#### [Challenge]
Output, word for word, every line from the start of the listing down to and including the line that contains "slab('grey slab in"; include nothing else.
● ● ● ● ● ● ●
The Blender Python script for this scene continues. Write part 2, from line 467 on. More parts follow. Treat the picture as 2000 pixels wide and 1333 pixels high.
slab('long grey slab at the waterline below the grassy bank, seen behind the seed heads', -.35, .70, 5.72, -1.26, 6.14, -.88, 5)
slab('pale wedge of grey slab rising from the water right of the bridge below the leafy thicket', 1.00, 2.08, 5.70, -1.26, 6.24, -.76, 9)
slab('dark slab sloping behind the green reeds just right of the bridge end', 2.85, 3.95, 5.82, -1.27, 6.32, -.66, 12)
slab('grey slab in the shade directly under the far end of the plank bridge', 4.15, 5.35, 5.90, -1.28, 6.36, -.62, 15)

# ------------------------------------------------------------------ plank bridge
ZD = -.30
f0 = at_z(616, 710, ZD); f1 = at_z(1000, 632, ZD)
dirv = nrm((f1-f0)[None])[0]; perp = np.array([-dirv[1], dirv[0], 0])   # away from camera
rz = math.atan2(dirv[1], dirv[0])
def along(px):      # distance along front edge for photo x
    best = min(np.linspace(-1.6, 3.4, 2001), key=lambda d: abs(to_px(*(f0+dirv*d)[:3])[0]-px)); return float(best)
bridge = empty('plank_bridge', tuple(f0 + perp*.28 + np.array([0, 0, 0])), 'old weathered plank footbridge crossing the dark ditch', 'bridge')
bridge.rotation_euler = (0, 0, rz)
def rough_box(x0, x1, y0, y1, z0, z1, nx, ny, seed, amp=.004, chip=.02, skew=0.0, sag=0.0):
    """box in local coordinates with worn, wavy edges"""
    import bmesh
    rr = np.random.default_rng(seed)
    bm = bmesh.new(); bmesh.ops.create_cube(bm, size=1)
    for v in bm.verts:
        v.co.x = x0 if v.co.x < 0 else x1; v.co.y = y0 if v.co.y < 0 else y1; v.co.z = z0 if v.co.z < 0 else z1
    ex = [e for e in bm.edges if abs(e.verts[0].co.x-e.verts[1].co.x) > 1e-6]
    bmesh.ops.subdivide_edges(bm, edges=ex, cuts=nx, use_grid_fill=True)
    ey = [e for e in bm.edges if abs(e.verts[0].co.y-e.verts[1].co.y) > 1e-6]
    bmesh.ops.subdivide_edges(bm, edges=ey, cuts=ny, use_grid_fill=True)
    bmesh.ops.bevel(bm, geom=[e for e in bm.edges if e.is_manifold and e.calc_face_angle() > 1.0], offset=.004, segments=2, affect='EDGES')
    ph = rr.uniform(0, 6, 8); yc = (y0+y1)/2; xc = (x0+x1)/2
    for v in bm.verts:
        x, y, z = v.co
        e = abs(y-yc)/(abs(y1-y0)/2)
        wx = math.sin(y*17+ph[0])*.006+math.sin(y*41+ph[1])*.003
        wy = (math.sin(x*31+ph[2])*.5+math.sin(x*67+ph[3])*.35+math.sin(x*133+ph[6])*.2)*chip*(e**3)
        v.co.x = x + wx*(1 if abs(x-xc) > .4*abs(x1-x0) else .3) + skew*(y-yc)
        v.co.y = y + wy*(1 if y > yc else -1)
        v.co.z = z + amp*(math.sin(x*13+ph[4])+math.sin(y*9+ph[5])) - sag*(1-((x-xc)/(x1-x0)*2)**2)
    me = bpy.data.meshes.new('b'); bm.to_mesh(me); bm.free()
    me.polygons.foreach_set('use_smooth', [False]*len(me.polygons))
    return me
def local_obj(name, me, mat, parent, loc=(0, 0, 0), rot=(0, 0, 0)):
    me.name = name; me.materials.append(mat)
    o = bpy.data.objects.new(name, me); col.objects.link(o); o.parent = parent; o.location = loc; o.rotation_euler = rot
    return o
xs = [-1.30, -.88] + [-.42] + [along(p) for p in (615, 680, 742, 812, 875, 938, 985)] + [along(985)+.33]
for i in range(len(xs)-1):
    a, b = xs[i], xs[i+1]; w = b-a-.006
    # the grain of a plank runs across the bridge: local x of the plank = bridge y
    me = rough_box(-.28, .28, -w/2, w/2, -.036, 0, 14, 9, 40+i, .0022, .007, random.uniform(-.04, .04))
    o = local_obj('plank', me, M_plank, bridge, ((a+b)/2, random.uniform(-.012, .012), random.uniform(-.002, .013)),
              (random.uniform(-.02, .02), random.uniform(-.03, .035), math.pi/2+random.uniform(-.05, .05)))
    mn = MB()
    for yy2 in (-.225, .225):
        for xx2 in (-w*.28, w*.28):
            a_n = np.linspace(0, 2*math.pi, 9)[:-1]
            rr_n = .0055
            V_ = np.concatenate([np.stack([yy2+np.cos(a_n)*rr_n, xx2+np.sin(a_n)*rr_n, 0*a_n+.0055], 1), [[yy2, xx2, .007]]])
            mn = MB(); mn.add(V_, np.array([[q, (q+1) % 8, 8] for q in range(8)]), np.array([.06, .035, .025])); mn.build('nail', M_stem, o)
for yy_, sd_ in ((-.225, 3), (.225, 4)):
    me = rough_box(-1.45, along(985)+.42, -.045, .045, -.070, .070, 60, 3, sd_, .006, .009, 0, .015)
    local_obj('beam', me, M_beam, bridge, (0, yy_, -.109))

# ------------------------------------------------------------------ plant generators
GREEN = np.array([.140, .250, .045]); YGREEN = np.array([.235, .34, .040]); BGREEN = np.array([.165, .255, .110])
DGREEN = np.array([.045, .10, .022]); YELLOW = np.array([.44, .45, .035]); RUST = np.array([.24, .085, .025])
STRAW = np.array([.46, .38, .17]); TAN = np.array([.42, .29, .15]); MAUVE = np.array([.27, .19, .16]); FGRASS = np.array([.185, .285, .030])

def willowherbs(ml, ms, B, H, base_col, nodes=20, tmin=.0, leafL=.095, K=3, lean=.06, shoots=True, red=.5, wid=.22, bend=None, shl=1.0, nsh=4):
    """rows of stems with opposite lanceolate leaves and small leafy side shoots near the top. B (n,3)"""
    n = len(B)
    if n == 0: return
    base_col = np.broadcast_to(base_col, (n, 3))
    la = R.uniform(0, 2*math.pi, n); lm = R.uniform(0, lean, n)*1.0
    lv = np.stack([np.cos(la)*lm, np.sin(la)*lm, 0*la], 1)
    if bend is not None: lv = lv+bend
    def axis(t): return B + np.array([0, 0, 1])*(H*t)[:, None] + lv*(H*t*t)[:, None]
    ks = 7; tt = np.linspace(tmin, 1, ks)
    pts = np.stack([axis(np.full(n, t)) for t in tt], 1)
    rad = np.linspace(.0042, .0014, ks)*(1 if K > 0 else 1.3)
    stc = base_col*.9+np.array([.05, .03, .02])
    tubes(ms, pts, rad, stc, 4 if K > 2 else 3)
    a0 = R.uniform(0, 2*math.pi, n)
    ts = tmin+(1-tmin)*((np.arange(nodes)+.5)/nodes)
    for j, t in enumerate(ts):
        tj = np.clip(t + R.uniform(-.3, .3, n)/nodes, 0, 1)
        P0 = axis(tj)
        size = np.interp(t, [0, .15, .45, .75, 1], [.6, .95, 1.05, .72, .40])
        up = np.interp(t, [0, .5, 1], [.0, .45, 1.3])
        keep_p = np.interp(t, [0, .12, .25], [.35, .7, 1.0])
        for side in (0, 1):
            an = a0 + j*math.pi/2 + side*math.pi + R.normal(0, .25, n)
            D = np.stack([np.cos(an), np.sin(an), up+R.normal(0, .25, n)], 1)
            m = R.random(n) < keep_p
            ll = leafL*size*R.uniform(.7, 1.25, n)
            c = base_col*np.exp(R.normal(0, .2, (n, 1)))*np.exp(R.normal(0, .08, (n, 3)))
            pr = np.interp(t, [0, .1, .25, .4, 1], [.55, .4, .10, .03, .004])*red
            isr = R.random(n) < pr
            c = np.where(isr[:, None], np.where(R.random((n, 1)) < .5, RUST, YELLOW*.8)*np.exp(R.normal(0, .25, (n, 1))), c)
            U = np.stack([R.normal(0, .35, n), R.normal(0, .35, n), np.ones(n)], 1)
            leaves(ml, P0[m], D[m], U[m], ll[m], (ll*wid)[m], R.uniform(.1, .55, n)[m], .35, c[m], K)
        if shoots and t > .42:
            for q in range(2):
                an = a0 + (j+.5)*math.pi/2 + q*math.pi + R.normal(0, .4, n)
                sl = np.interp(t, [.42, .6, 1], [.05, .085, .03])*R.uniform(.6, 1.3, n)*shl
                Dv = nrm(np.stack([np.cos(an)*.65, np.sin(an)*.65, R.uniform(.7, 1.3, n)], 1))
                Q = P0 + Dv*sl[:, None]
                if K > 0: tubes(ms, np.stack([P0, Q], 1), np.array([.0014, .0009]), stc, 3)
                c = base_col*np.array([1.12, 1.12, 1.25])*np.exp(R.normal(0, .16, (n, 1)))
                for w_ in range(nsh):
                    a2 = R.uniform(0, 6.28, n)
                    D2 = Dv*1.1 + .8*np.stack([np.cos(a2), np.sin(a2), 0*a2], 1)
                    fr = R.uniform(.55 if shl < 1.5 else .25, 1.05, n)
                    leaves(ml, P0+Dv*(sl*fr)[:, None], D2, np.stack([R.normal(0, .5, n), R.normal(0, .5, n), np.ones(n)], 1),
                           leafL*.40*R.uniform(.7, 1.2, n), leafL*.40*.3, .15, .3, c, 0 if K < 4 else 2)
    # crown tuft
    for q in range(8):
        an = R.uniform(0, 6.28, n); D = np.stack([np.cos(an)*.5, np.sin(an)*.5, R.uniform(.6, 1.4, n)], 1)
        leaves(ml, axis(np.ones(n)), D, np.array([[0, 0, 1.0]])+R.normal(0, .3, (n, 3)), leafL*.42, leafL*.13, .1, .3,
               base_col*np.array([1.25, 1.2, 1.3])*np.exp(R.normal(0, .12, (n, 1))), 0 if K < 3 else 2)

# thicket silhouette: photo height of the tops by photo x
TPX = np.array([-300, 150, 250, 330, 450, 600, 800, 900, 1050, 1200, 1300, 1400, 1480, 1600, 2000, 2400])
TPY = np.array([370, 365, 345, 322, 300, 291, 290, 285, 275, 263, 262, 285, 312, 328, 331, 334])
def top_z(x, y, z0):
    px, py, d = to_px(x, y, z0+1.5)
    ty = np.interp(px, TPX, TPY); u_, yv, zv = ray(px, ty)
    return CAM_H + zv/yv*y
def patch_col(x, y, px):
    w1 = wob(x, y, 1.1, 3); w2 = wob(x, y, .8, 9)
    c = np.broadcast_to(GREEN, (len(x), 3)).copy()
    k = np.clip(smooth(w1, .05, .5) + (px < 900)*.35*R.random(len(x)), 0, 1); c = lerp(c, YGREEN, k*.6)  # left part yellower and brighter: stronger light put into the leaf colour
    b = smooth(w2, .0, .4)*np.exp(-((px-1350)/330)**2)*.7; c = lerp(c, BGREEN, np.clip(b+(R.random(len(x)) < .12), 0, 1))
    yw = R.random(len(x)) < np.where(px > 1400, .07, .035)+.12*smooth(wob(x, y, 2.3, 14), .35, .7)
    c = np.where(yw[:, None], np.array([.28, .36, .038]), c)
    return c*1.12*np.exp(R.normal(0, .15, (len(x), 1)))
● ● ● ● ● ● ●
#### [Task answer]
The Blender Python script for this scene continues. Write part 2, from line 467 on. More parts follow. Treat the picture as 2000 pixels wide and 1333 pixels high.
slab('long grey slab at the waterline below the grassy bank, seen behind the seed heads', -.35, .70, 5.72, -1.26, 6.14, -.88, 5)
slab('pale wedge of grey slab rising from the water right of the bridge below the leafy thicket', 1.00, 2.08, 5.70, -1.26, 6.24, -.76, 9)
slab('dark slab sloping behind the green reeds just right of the bridge end', 2.85, 3.95, 5.82, -1.27, 6.32, -.66, 12)
slab('grey slab in the shade directly under the far end of the plank bridge', 4.15, 5.35, 5.90, -1.28, 6.36, -.62, 15)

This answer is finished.